Paul
Goble
Staunton, July 2 – Over the last
several years, Vladimir Putin has combined attacks on Cossacks as a distinctive
national community with support for others, often with no links too that
nation, who identify with and support his regime and are prepared to do its
bidding (windowoneurasia2.blogspot.com/2018/05/real-cossacks-are-to-putins-thugs-what.html).
That policy like so many other Putin
“innovations” has its roots in Stalin’s time when the Soviet dictator after pursuing
the extermination of the Cossacks as a social stratum and ethnic community
promoted the rise of “Soviet Cossacks,” a deracinated and largely folkloric
group which in exchange for even this minimum recognition was ready to support the
Soviet system.
Stalin’s effort like Putin’s combined
attacks on the history and traditions of the Cossacks with support for those
who dressed up as Cossacks and were prepared to fight for the system. As such
it was a clever policy that sowed confusion in the minds of many Cossacks and others
about what was going on.
But both that effort and Putin’s
have had the unintended effect of causing those who descend from real Cossacks
to seek to recover their past, and it is no surprise that even Stalin’s “Soviet
Cossacks” contained within their ranks some who picked up on traditional
Cossack interest in autonomy or even independence.
These parallels are suggested by
Aleksandr Dzikovitsky of the All-Cossack Social Center in an article devoted
too the appearance of “Soviet Cossacks” in the late 1930s after almost all
Cossacks had been killed or deported and Cossack institutions neutered or destroyed
(voccentr.info/otkuda-vzyalos-sovetskoe-kazachestvo/).
During the second half of the 1930s,
Dzikovitsky points out, “the Soviet powers sensing the political situation
promoted the establishment of a new identity, ‘the Soviet Cossacks,’” after
they had succeeded in wiping out almost all real Cossacks. This was not an act
of justice but rather a pragmatic move to enlist Cossack symbols to support Stalin.
“The formation of the new attitude
toward the Cossacks was directed at strengthening the social base of the powers
that be under conditions of growing tensions internationally and the need to
ensure social stability in the North Caucasus region,” he writes. That included allowing Cossacks to serve in
the military again, something they had been denied since the revolution.

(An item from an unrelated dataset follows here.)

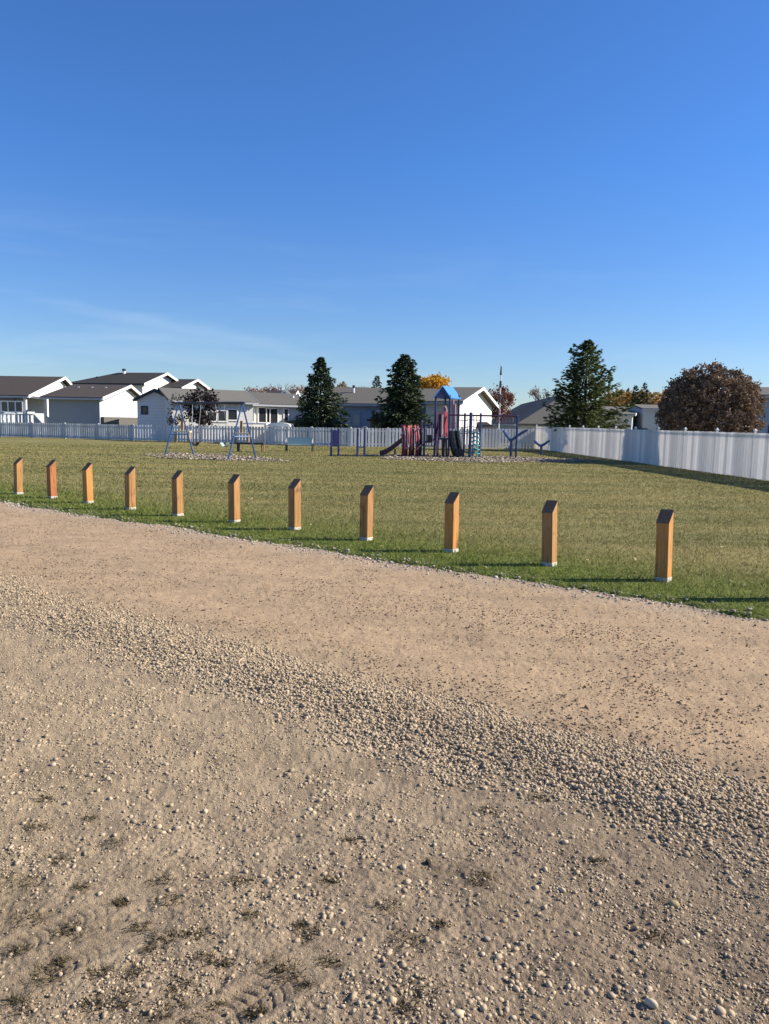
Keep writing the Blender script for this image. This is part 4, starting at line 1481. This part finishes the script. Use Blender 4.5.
b, H = tree_at(713.5, 361, 34.5); broadleaf('round_bush_tree', 'large round maroon and brown leaved bush behind the right vinyl fence', b, 2.06, 2.18, 2.15, 2.34, M['maroon_leaf'], 21, nclump=1500, nleaf=40, leaf=.105, trunk_r=.09, clump=.065, shell=.5, nlimb=40, fork=.6, square=2.2)
b = at(201, 420, 52.5); b.z = 0; broadleaf('dark_leaved_tree', 'small tree with purple black leaves and thin trunk behind the swing set', b, 2.4, 1.2, 1.0, 1.3, M['dark_leaf'], 22, nclump=56, nleaf=42, leaf=.17, trunk_r=.07, clump=.30, nlimb=22, fork=.65)
b = at(176, 420, 54.5); b.z = 0; broadleaf('dark_leaved_shrub', 'thin shrub with purple black leaves beside the pale grey shed', b, 1.9, .75, .6, 1.2, M['dark_leaf'], 23, nclump=18, nleaf=26, leaf=.14, trunk_r=.04, clump=.3, nlimb=9, fork=.7, cat='shrub')
b = at(433, 382, 95); zc = b.z - .3; b.z = 0; broadleaf('yellow_tree', 'golden yellow autumn tree behind the roof beside the dark spruce', b, zc, 1.9, 1.8, 1.15, M['yellow_leaf'], 24, nclump=90, nleaf=60, leaf=.24, clump=.26)
b = at(499, 400, 84); zc = b.z - .4; b.z = 0; broadleaf('rust_red_tree', 'rust red autumn tree with a bit of green behind the leaning pole', b, zc, 1.65, 1.5, 1.75, M['rust_leaf'], 25, nclump=80, nleaf=46, leaf=.2, clump=.26)
b = at(486, 397, 88); zc = b.z - .5; b.z = 0; broadleaf('green_tree', 'small green tree top between the white gable and the rust red tree', b, zc, .6, .8, 1.0, M['green_leaf'], 26, nclump=30, nleaf=30, leaf=.2, clump=.3)
b = at(340, 388, 80); zc = b.z - .6; b.z = 0; broadleaf('orange_tree', 'orange brown tree top at the right edge of the cone shaped spruce', b, zc, .9, 1.0, 1.3, M['orange_leaf'], 27, nclump=36, nleaf=40, leaf=.2, clump=.3)
b = at(362, 389, 96); zc = b.z - .6; b.z = 0; broadleaf('pale_leaved_tree', 'low pale brown tree top above the grey roof left of the small spruce tip', b, zc, 1.2, 1.0, .9, M['pale_leaf'], 28, nclump=24, nleaf=30, leaf=.2, clump=.3, bark='bark_grey')
bare = [(252, 386, 100, 'half bare tree with pale pink leaves, leftmost above the grey roof', M['pale_leaf']),
        (268, 382, 104, 'half bare tree with rust leaves above the small pale gable', M['rust_leaf']),
        (284, 379, 108, 'tallest bare brown tree above the small pale gable', None),
        (300, 381, 102, 'half bare brown tree touching the left side of the cone shaped spruce', M['pale_leaf'])]
for i, (px, py, Y, lab, lm_) in enumerate(bare):
    b, H = tree_at(px, py, Y); bare_tree('bare_tree', lab, b, H * 1.02, 2, 40 + i, lm_, nl=900, leaf=.2)
b, H = tree_at(549, 380, 90); bare_tree('bare_tree', 'bare pale tree above the broad hip roof left of the pine', b, H, 2, 51, M['pale_leaf'], nl=260, leaf=.18)
b, H = tree_at(474, 385, 100); bare_tree('bare_tree', 'thin bare tree tip just above the white gable peak', b, H, 2, 52, M['pale_leaf'], nl=120, leaf=.18)

# far autumn wood, one mass
def wood():
    r = np.random.default_rng(77)
    V_, F_, k0 = [], [], 0
    n = 150
    for k in range(n):
        px = r.uniform(606, 790); Y = r.uniform(165, 235)
        py = 391 + r.normal(0, 2.2) + (0 if px < 690 else 3)
        p = at(px, py, Y); H = p.z
        m = 170
        P = r.normal(size=(m, 3)); P /= np.linalg.norm(P, axis=1, keepdims=True)
        P = P * r.uniform(.3, 1, (m, 1)) * np.array([1.9, 1.9, H * .46]) + np.array([p.x, Y, H * .54])
        s = r.uniform(.6, 1.3, m)
        V, Fc = quads(P, r.normal(size=(m, 3)), r.normal(size=(m, 3)), s, s * .7)
        V_.append(V); F_.append(Fc + k0); k0 += len(V)
    o = np_mesh('far_wood', np.concatenate(V_), np.concatenate(F_), M['orange_leaf'])
    tag(o, 'far orange and olive autumn wood along the horizon left of the round bush', 'wood', kind='stuff')


wood()
for px, py, lab in ((636, 386, 'left one of two dark spruce tips in the far orange wood'), (645, 383.5, 'right and taller of two dark spruce tips in the far orange wood')):
    b, H = tree_at(px, py, 160); conifer('spruce_tree', lab, b, H, 1.5, M['spruce'], 60 + px, z_low=2, shape=.7, leaf=.6, nbr=70, tw=16)

# hedge in front of the long white house
b = at(296, 419, 58); b.z = 0; broadleaf('dark_shrub', 'low dark shrub beside the left foot of the cone shaped spruce', b, .9, 1.1, .6, .85, M['spruce'], 31, nclump=26, nleaf=40, leaf=.14, trunk_r=.03, cat='shrub')

# ------------------------------------------------------------------ wood chip beds
def chip_bed(cpx, cpy, rx, ry, rot, label, n):
    c = gp(cpx, cpy)
    cr, sr = math.cos(rot), math.sin(rot)
    q = np.sqrt(rng.uniform(0, 1.0, n)); a = rng.uniform(0, 2 * PI, n)
    q = q * (1 + .12 * np.sin(3 * a + 1) + .07 * np.sin(7 * a))
    lx, ly = rx * q * np.cos(a), ry * q * np.sin(a)
    x = c.x + lx * cr - ly * sr; y = c.y + lx * sr + ly * cr
    s = np.clip(rng.lognormal(math.log(.036), .45, n), .015, .10)
    stones(x, y, lawn_z(x, y) + .012 + s * .15, s, 1, 'chip_bed', M['chips'], label, 'chips', flat=(.18, .42), ang=.5)


chip_bed(212, 458.0, 3.6, 1.9, math.radians(-40), 'patch of pale coarse chips under the swing set', 3600)
chip_bed(473, 459.3, 5.0, 3.2, math.radians(-3), 'bed of pale coarse chips under the playground', 11000)

# ------------------------------------------------------------------ swing set
fl1, fl2 = gp(164.2, 456.2), gp(194.5, 456.2)
fr1, fr2 = gp(227.4, 461.3), gp(256.6, 459.9)
c1, c2 = (fl1 + fl2) / 2, (fr1 + fr2) / 2
d = (c2 - c1).normalized()
SW = empty('swing_set', tuple(((c1 + c2) / 2).xy) + (0,), label='navy blue A frame swing set with two belt swings on the left of the lawn', cat='swing set')
O = Vector(SW.location)
HS = 2.25
t1, t2 = c1 + Vector((0, 0, HS)), c2 + Vector((0, 0, HS))
for ft, tp_ in ((fl1, t1), (fl2, t1), (fr1, t2), (fr2, t2)):
    MB().tube([ft - O + Vector((0, 0, -.05)), tp_ - O], .033, 8).build('leg', M['blue_mid'], SW)
for (p, q, tp_) in ((fl1, fl2, t1), (fr1, fr2, t2)):
    MB().tube([lerp(p, tp_, .42) - O, lerp(q, tp_, .42) - O], .03, 8).build('cross_bar', M['blue_mid'], SW)
MB().tube([t1 - d * .15 - O, t2 + d * .15 - O], .05, 8).build('top_bar', M['dark_steel'], SW)
nr = Vector((d.y, -d.x, 0))
for f, tilt in ((.30, .10), (.66, -.25)):
    P_ = lerp(t1, t2, f) - O
    sw = MB()
    lo = .52
    A_, B_ = P_ - d * .28, P_ + d * .28
    off = nr * tilt
    seatA = P_ - d * .20 + off + Vector((0, 0, lo - HS)); seatB = P_ + d * .20 + off + Vector((0, 0, lo - HS))
    sw.tube([A_, seatA + Vector((0, 0, .12))], .012, 5); sw.tube([B_, seatB + Vector((0, 0, .12))], .012, 5)
    cho = sw.build('chain', M['steel'], SW)
    st_ = MB(); up_ = Vector((0, 0, 1))
    pts = []
    for k in range(9):
        a = k / 8
        pts.append(lerp(seatA, seatB, a) + up_ * (.12 - .16 * math.sin(PI * a)))
    for k in range(8):
        st_.obox(pts[k] - nr * .08, pts[k + 1] - pts[k], nr * .16, up_ * .02)
    st_.build('swing_seat', M['teal_pale'] if f > .5 else M['black_plastic'], cho)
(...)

The Soviet Cossacks who did so were
even allowed to form their own units, but they were permitted to wear Cossack
dress only on parade. While in active service, they were compelled to dress
like all other Soviet soldiers.
Dzikovitsky makes clear that “the
campaign ‘for a Soviet Cossackry’ did not mean the rebirth of the Cossacks as a
special social group within Soviet society. Soviet power did not want and could
not re-establish the Cossacks as a social stratum for this would contradict its
own policy” or give the Cossacks any autonomy.
In the course of this campaign, the
Soviet authorities were highly selective in choosing which Cossacks from the
past to celebrate. Those who fought for the regime were praised; those who
sought autonomy or even independence like Kondraty Bulavin were either ignored
or attacked. Nonetheless, some of the new Cossacks did pick up on such ideas.
Cossacks in emigration were very
clear at the time that what Stalin was doing was not restoring the Cossacks but
rather creating something new that only took Cossack decorations but not the
Cossack essence and urged those Cossacks still alive in the USSR to have
nothing to do with “the Soviet Cossacks.”